The earlier version of A Windy Day, (fig. 4, Private Collection), for instance, a large canvas showing Lavery's daughter Eileen and an unidentified companion, possibly Idonea La Primaudaye, posing on a headland path, was painted using sketches produced at Pourville. It became a centre-piece at the Venice Biennale in 1907. The success of these experiments coincided with Lavery's frequent winter visits to Tangier. From 1904 onwards he devoted himself to a long series of studies of Tangier bay with tiny figures dotted on the sands. However, such notes of colour merely acted as foils to the empty expanse of sea, and in 1908, he returned to the idea of the plein air portrait with Girls in Sunlight, (fig. 4, destroyed).  

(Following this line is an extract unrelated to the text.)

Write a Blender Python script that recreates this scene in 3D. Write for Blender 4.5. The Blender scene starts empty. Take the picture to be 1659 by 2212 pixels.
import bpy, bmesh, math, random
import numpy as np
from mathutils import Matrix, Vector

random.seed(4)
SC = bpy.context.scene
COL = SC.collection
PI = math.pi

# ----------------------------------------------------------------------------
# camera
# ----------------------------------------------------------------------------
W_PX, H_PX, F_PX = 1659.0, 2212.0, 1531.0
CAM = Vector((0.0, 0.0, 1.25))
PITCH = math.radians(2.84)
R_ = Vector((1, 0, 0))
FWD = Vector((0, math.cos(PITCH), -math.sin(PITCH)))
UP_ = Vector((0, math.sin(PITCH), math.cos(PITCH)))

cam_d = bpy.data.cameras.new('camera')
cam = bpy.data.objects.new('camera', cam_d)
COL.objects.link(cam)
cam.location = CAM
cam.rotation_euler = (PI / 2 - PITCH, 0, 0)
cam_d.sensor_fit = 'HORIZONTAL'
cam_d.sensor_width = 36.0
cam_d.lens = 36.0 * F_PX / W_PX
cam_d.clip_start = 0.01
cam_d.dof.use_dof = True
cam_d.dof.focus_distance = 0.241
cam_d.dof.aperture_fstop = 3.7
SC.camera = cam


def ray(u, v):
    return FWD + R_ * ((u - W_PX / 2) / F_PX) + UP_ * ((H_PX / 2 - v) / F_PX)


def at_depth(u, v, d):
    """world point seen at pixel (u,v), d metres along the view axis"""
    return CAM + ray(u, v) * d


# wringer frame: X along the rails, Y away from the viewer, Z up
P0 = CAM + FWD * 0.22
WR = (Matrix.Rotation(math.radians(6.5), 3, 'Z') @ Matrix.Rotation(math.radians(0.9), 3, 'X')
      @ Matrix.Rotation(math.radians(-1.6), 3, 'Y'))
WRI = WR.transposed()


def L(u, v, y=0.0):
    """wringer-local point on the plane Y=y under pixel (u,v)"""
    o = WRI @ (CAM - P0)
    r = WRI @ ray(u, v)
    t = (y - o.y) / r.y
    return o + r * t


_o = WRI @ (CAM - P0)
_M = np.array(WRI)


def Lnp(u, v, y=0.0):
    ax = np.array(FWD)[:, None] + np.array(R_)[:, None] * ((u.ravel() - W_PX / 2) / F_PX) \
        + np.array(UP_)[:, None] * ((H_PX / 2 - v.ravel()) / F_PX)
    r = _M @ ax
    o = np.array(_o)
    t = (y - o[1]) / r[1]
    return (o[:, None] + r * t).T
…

This important work, showed Mary Auras and the seventeen-year-old Eileen Lavery, walking along the sands. Highly regarded at the time, it was used as a frontispiece for Walter Shaw Sparrow's monograph on the painter in 1912, and described as 'a most cheering sketch ... the sea glowing as a background, and a glare coming from everywhere' (Walter Shaw Sparrow, John Lavery and his Work,  n.d., 1912, Kegan Paul, Trench, Trubner and Co., p. 150). Such words could equally apply to the present canvas in which one of the two girls, most probably Mary, accompanied by a small dog, battles with the wind. These winter trips to Tangier were frequently bedeviled by the sirocco which swept the Straits of Gibraltar on sunny days in February and March, rippling white dresses – Arab or European – on the breeze. The effect was natural and symbolic. In classical times, the wind was a metaphor for the passing of time, the sweeping away of earthly vanities and the sound it made was a message from the gods.